Literair vertalen, een hele kunst

Bespreking van een geslaagde bijeenkomst van literair vertalers

[document-ikoon]Vertaler Engels Chris Gordon nam op 17 mei j.l. deel aan de Grote Vertaaldag. Het thema van het middagprogramma was "Vertalen, een hele kunst". Er waren bijdragen van onder anderen Cees Nooteboom, Bindervoet & Henkes, Bartho Kriek, Miedema en Damsma, Marjan Hof en Philip Freriks. Daarnaast waren er vertaalworkshops in vijf talen en een vertaalestafette. En minister Plasterk kreeg een Vertaalpleidooi.

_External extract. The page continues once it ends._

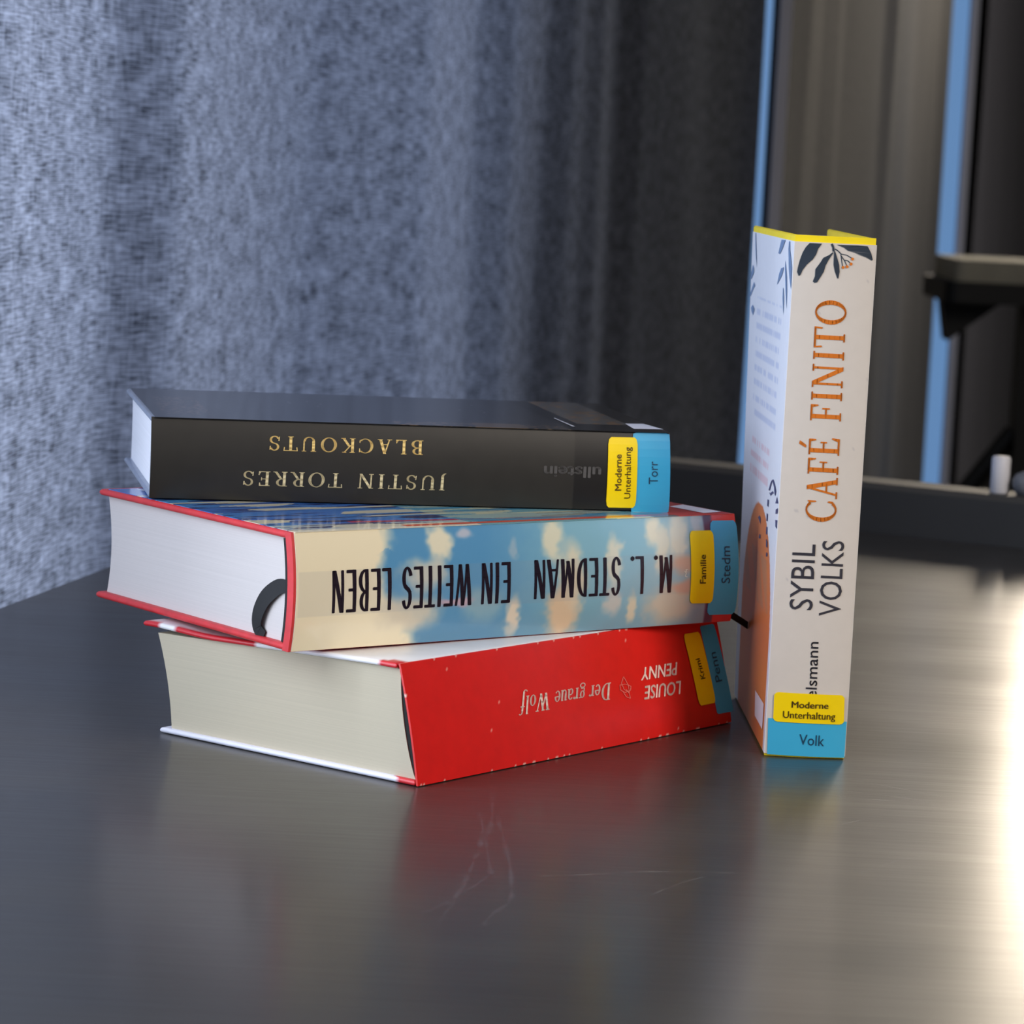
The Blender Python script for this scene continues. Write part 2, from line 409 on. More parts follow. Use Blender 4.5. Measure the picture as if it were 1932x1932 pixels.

They’re an odd lot, them literary translators. I’ve always thought of literary translation as being the most difficult form of translation. I wouldn’t, couldn’t, even attempt it. Yet literary translators are also the worst paid within our profession. Lucky to get 6 cents a word, lucky to earn enough in a month to make striking bus drivers seem affluent. And foreign publishers regard Dutch translators as relatively well paid!
 
So it was with great humility and curiosity that I attended the Grote Vertaaldag (actually an afternoon), on Saturday 17 May, at the home of the KNAW in Amsterdam. The Grote Vertaaldag had been organised with a dual purpose: to bring literary translators together for a much-need team-building session (and several hundred turned up), and to highlight what the organisers claim is the growing need for good translators and the need to improve the economic and cultural position, the status, of the professional literary translator.
 
Philip Freriks chaired the afternoon’s proceedings, sang his own translation of a French chanson and generally proved that he can complete an entire sentence without fluffing his lines. The afternoon proper got off to the best possible start with an entertaining and beautifully crafted address by Cees Nooteboom in praise of translators and our art: ”Vertalers zijn alchemisten die goud maken uit goud”.
 
Then it was straight to work, with participants splitting up into the different language sections to discuss, in the case of the English section, submitted translations of a two-sentence extract from Unaccustomed Earth by Jhumpa Lahiri. Participants spent three-quarters of an hour discussing how to translate “delicate strains of spinach”, “grown expert”, “toiled in unfriendly soil” and “coaxing such things from the ground”. There were well over 20 different suggestions for just the first of these. It was humbling to hear such considered and passionate debate among such skilled wordsmiths.
 
The following workshop on my itinerary was entitled “Vertalen op de universiteit”. It was from that point on that I began to doubt some of the logic of the claims made by the organisers of the Grote Vertaaldag. There’s no doubt that literary translators are poorly paid, but rather than include a discussion on the economics of this sector the university academics dominating that workshop were content simply to argue the need for more academically trained translators. Bring back the old vertaalwetenschap degree that the University of Amsterdam used to award! I couldn’t help wondering who would benefit. The university academics of course. But at the risk of condemning another generation of translators to work in a sector that would most likely leave them sharing the penury of our current literary translators. If the earnings of literary translators are to rise even modestly, perhaps what we need are not more literary translators but fewer. There is something fundamentally wrong when a sector claims to need more translators to meet demand but at the same time sees its current members earning little more than a pittance. And if there’s to be a vertaalwetenschap degree, why not put the greater emphasis not on literature but on something that will put graduates in a better position to exploit their income potential – as legal or commercial translators, sectors where rates of pay are higher?
 
So when, at the end of the Grotr Vertaaldag, the Education Minister Ronald Plasterk was presented with an appeal for a new academic course for literary translators and an improvement in the economic and cultural position of translators, one wonders whether he wasn’t doing our literary translators a favour by pointing out that the autonomy of our universities meant the former was not within his power. The second, as the minister pointed out, was the result of market forces. We can lament the lack of status enjoyed by our literary translators, but if cheap is what the market wants, that’s what our publishers will demand, and, it seems, get.
 
A final point. Hundreds of thousands of euros are spent in subsidising translations of foreign literature into Dutch. One argument used to justify this is that the subsidies enable the translator to make something approaching a decent living. But I wonder whether it doesn’t also help perpetuate a system which sees so many of them earning so little.
 
I suspect many of those attending will have enjoyed the Grote Vertaaldag, and perhaps been inspired by what we heard. It might even have given us hope that before too long the status – social and economic – of literary translators will improve. But I for one won’t be betting on it.